Wanted to write on the cartoons and other caricatures of Hazrat Muhammad made by Danish journalists/illustrators and followed by other enlightened states of Europe when I spotted something on . Can’t disagree a bit. It speaks my heart. As for my words, there’s no such thing as “Free Speech” just like there’s no such thing as Free Coffee. Western world need to swallow this bitter candy and get over with their delusions. I followed most of BBC and other sites’ news and am just apalled at how innocently dumb-faced the western-media could become. May be it’s time they need to learn back what they studied in their socio-cultural classes or such. This whole thing is just as plain stupid as someone’d tell you on your face that Journalism is an unbiased profession. Here’s an example: A child in some dark room working on a carpet tirelessly and he’s underpaid in Pakistan. The heartfelt journalist’d label it as “Child Labor”. And now, take a look at the bright red carpet with camera, light and yes, a bit of action too being displayed by parading topless Kate Moss who’s only 12 or 13 in her admirer Giorgio Armani. The joyful (and ogling) journalist’d mostly recall that shot as “Mind-Blowing”, trend-setter (from then on, the petite, frecklish and under-age topless models were in rage but of course not so popular as Kate Moss, of course) and classy. Oh, for the un-initiated, the young lass, Kate Moss was already drinking, smoking and skipping classes at the age of 13. Laetitia Casta was another story. No women-rights or child-rights would be heard when the men moaned at the sights of these young kids in their bikinis.
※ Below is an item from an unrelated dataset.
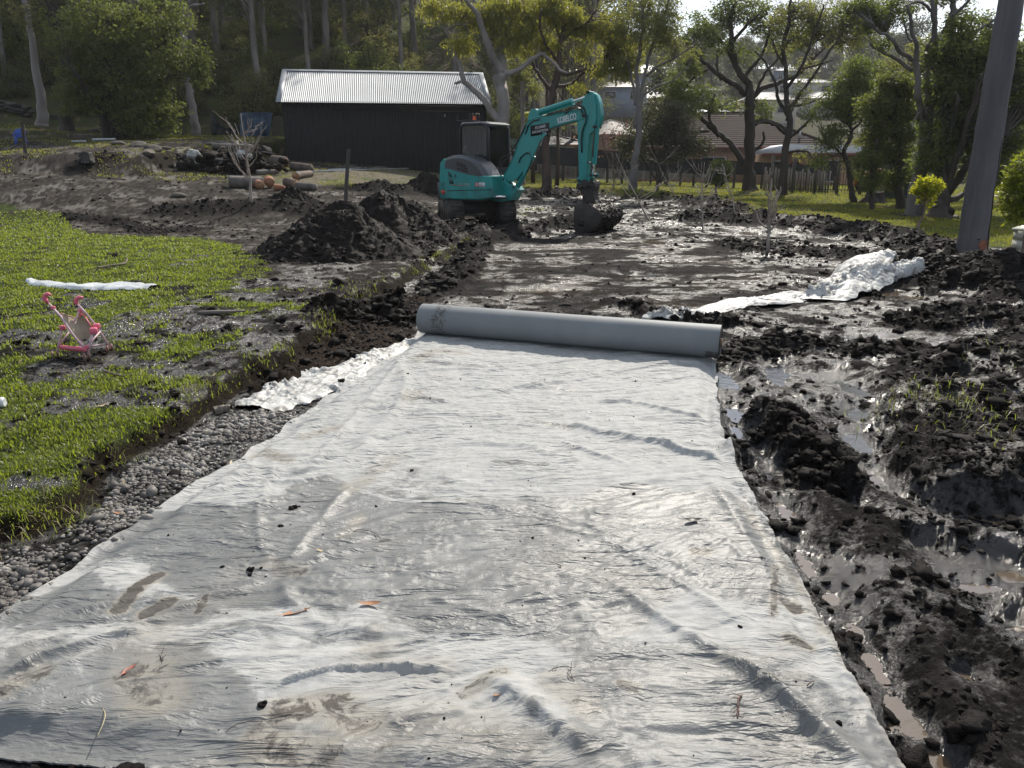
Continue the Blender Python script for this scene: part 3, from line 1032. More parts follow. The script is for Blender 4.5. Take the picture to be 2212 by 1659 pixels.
# ------------------------------------------------------------------ the unrolled remainder
def make_roll():
    A = np.array(G(903, 735)); B = np.array(G(1549, 793))
    rad = 0.142
    d = B - A; ln = float(np.hypot(*d)); ang = math.atan2(d[1], d[0])
    nrm = np.array([-d[1], d[0]]) / ln
    c = A + nrm * (rad * 0.85)
    t = thing('fabric_roll', 'thick grey-white roll of geotextile lying across the far end of the sheet', 'fabric roll',
              (c[0], c[1], 0.045), ang)
    ms = NT('roll_felt')
    n1 = ms.noise(3, 6, 0.6); n2 = ms.noise(60, 4, .6)
    sa = ms.n('Attribute'); sa.attribute_name = 'soil'
    v = ms.math('ADD', sa.outputs['Fac'], ms.mr(ms.noise(18, 8, .8, dist=1.0), .3, .75, -.5, .5))
    cc = ms.mix(ms.mr(n1, .3, .7), (.185, .20, .208), (.150, .165, .172))
    cc = ms.mix(ms.math('MULTIPLY', ms.mr(v, .5, .58), .85), cc, (.05, .045, .04))
    ms.pr(cc, .6, .35, 0, ms.bump(n2, .2, .003))
    n = 40; k = 90
    V = []; F = []; soil = []
    for i in range(k):
        xx = ln * i / (k - 1)
        for j in range(n):
            a = 2 * math.pi * j / n
            e = 1 + 0.006 * float(pn(xx * 2, a * 1.0, 300)) + (0.004 if i < k - 1 else 0)
            fl = 1 - 0.05 * max(0, -math.sin(a)) ** 2 + .012 * float(pn(xx * 1.3, math.cos(a) * 1.2 + math.sin(a), 303))
            V.append((xx, math.cos(a) * rad * e, rad + math.sin(a) * rad * e * fl))
            u1 = math.exp(-((xx - .22) / .14) ** 2) * (1 if (math.cos(a) < 0.1 and math.sin(a) > -.9) else 0) * .62
            u2 = .42 * math.exp(-((a - 4.3) / .35) ** 2) * (1 if 0.5 < xx < 1.7 else 0)
            u3 = .75 * (1 if (xx > ln - .12 and 3.5 < a < 4.9) else 0)
            soil.append(max(u1, u2, u3, 0.12))
    for i in range(k - 1):
        for j in range(n):
            j2 = (j + 1) % n
            F.append((i * n + j, (i + 1) * n + j, (i + 1) * n + j2, i * n + j2))
    mb = MB(); mb.add(V, F)
    o = mb.build('wound_felt', ms.m, t, smooth=True)
    attr(o, 'soil', soil)
    # the layered ends: a spiral of felt edge
    endm = pmat('felt_edge', (.12, .11, .10), (.045, .04, .036), 30, .8, .6, 120)
    for name, xe, sx in (('roll_end', 0.004, -1), ('roll_end', ln - .004, 1)):
        m2 = MB()
        turns = 11
        prev = None
        VV = []; FF = []
        rr = np.linspace(0.03, rad * .985, turns * 2)
        for q, r in enumerate(rr):
            dep = (0.0 if q % 2 else 0.006) * 1.0 + 0.012 * float(pn(q * .7, 3.3, 9))
            for j in range(n):
                a = 2 * math.pi * j / n
                VV.append((xe + sx * (dep), math.cos(a) * r, rad + math.sin(a) * r * (1 - 0.05 * max(0, -math.sin(a)) ** 2)))
        for q in range(len(rr) - 1):
            for j in range(n):
                j2 = (j + 1) % n
                FF.append((q * n + j, q * n + j2, (q + 1) * n + j2, (q + 1) * n + j))
        m2.add(VV, FF)
        m2.build(name, endm, t)
        m3 = MB(); m3.cyl((xe + sx * .02, 0, rad), (xe - sx * .3, 0, rad), 0.032, 16)
        m3.build('cardboard_core', pmat('core_board', (.20, .14, .09), None, 20, .8), t)
    return t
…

But the british media would definitely take a look at the “Lack of Respect for Children Rights” in Islamic schools of UK who taught religion to the young minds questioning whether or not the young minds should have the luxury of deciding themselves if they want to study religion at all.
Give me a break. If the west has no morality, say it on face just like Bush had the nerves to say that he “wanted” to attack on Iraq whether or not it possessed WMDs. Just don’t get this “Free-Speech” bullshit in between. Anyways, here’s .

I believe every one of us is keeping a watchful eye on the recent updates in the news media resulting from the Danish + other EU newspapers foolish cartoons/remarks about our beloved Prophet Mohammad (SWS). Not only they publicised them repeatedly, over these past few months clearly playing with people’s feelings, but also even till today have refused to apologise, all in the name of free speech. A Free Speech that has been a sign-posted, selfish, world media attention seeking, disgraceful insult on all the Muslims of the World, if anything else. This is not acceptable by the greater wider community!

Today, this extremist free speech on such absolute terms held so dearly by European media has been widely felt as a direct attack on the Muslims freedom of practising their faith, further flaming ISLAMOPHOBIA among the masses, has not only left many Muslims feeling offended but also a lot of culturally sensitive, respectful non-Muslims felt outraged on such a clear abuse of the power of a cherished freedom of speech. Everybody knows that with freedom of speech comes responsibility.

Some Muslims have reacted, most likely out of built-up fear of rejection and in anger, used inappropriate methods e.g. flashing distasteful placards during peaceful protest marches. I would, however, ask our fellow Muslims to refrain from such acts in the future and try adapting themselves with good manners in every situation, no matter how under stressed and under pressure they would feel, because exceptional show of mercy and dealing with situations in the best of manner possible was indeed, the way of our beloved Prophet Mohammad (SWS).

If not today, when will be that time for all the Muslims of the World to take up some responsibilities, get united and try as much as possible to participate in anything positive, to eradicate any misconception of Islam being embedded in the minds of our fellow human beings by today’s media? Remember, Muslims are not in minority when it comes to the Worlds Population! Let’s do something positive, try making a difference for the good of the World!

Indeed, sooner or later to ALLAH we will all return. May Allah have mercy on us, today and in the Hereafter. Ameen.